Es importante señalar que en Dora, al adoptar a José Joaquín en 1953 —el año del centenario de nuestro Héroe Nacional—, las vivencias de los niños solos será algo que signará su existencia y, de alguna manera, su obra toda. ¿Quién es mi padre?, preguntó alguna vez el niño, y la sensible mujer le  contestó: José Martí. Antes le había señalado la casa como suya y a su madre —que ya hemos descrito— como su abuela. Dora escogió al niño de uno de los hogares más pobres. ¿Por qué ese que es mulato?, le preguntaron al adoptarlo, y la respuesta fue su firmeza en la adopción. Tres años más tarde escribió la primera de las obras de la saga de Pelusín del Monte. Posteriormente, Guille se define como un niño huérfano, y luego aparecen en su obra otros niños que, aunque no se explican los motivos, son cuidados por otros miembros de la familia: abuelas, tías…, como si de esta manera la autora quisiera decirle a su hijo adoptivo que no era el único sin mamá, a la vez que le confesaba la intensidad con que era amado por todos los que lo rodeaban, incluso por los personajes nacidos desde su sensibilidad.

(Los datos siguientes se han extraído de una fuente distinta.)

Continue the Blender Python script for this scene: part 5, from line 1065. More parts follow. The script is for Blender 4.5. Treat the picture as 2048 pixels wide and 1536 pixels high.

¿Hasta dónde esta particular relación con seres tan distintos y a la vez iguales, como los miembros de su familia, propició el nacimiento de nuestro títere nacional, que cumple 60 años de existencia? ¿Sería lo mismo nuestro Peluso sin su abuela? Creo que no. En ese vínculo indisoluble está fundamentada la esencia del personaje. La abuela Pirulina lo resume todo: es madre biológica, porque es la suya; es de crianza, porque tiene algo de Namuni; también es abuela, como crisol de todo resumen de la familia, pero especialmente es la nación misma.

Es evidente que el sentido dramatúrgico, la capacidad de síntesis de la  técnica titiritera y su perspectiva de selección rindieron homenaje en Doña Pirulina a cada fragmento de los seres que vivieron con ella, que conformaron su universo vivencial y estético. Doralina construye un imaginario nacional sobre elementos biográficos. Pelusín del Monte nació  marcado por sus propios rasgos físicos, por los elementos de su origen rural. La no mención de la existencia de otros miembros de la familia logra una síntesis dramatúrgica, pero también tiene una connotación simbólica. Reitero, Pirulina tiene de su madre, su abuelo, de Namuni, y tal vez el Peluso posea un poco de su hijo José Joaquín y, por supuesto, de ella misma, la niña rebelde y audaz que desafiaba a su propia naturaleza, entre los animales y la polvorienta tierra roja de Máximo Gómez.


Pelusín del Monte y su abuela Pirula. Teatro de Las Estaciones.
 

¿Dónde está la madre del Peluso? La pregunta no es difícil, aunque  jamás la vayamos a encontrar por más que busquemos en sus textos. La respuesta es de carácter referencial y sígnico, está dentro de la sencillez y el lirismo de su poética escritural. Pelusín es mi primer hijo. Parecido a mí en lo físico y en lo espiritual. Así lo resume Dora, sin palabras imprescindibles. Aunque haya sido una idea de los hermanos Camejo y Carril, sin dudas es auténticamente de ella. Esta es la respuesta a las ausencias, que no constituyen un vacío, sino la fuerza poderosa del amor maternal, manifestado en la obra de una mujer que creó un canon en la literatura para niños y niñas en Cuba.

Dora Alonso es la madre de los otros que jamás hablaron de la suya; la que no logramos encontrar —aunque nos afanemos como lectores— en las novelas, obras de teatro y los relatos creados desde su pasión por la literatura. Fue ella misma quien concibió a esos hijos con su ADN de estirpe nacional. Esta es, quizá, la respuesta a la pregunta. Al menos es mi respuesta. Ella fue la madre de José Joaquín y también de los otros.

Pocas mujeres pueden alcanzar ese acto único de procreación. Dora Alonso lo logró. Inmortalizó una manera personal para hablarnos de la madre de sus criaturas literarias y escénicas. El único nombre para la inscripción de sus hijos sigue siendo el suyo. Hoy su hijo Peluso —porque de este hablamos—  sigue  vivo, estudiado, palpitante, vivaracho, y celebra 60 años de existencia. Es un adulto y ha sobrevivido las muertes y los olvidos. Ha glorificado al teatro de títeres y servido de inspiración a muchos. Se ha ganado los aplausos y el cariño. Dora también fue madre de sus jóvenes lectores y espectadores. Si hoy estamos aquí es porque también venimos a recordarla a ella. A decirle Madre de todos nosotros.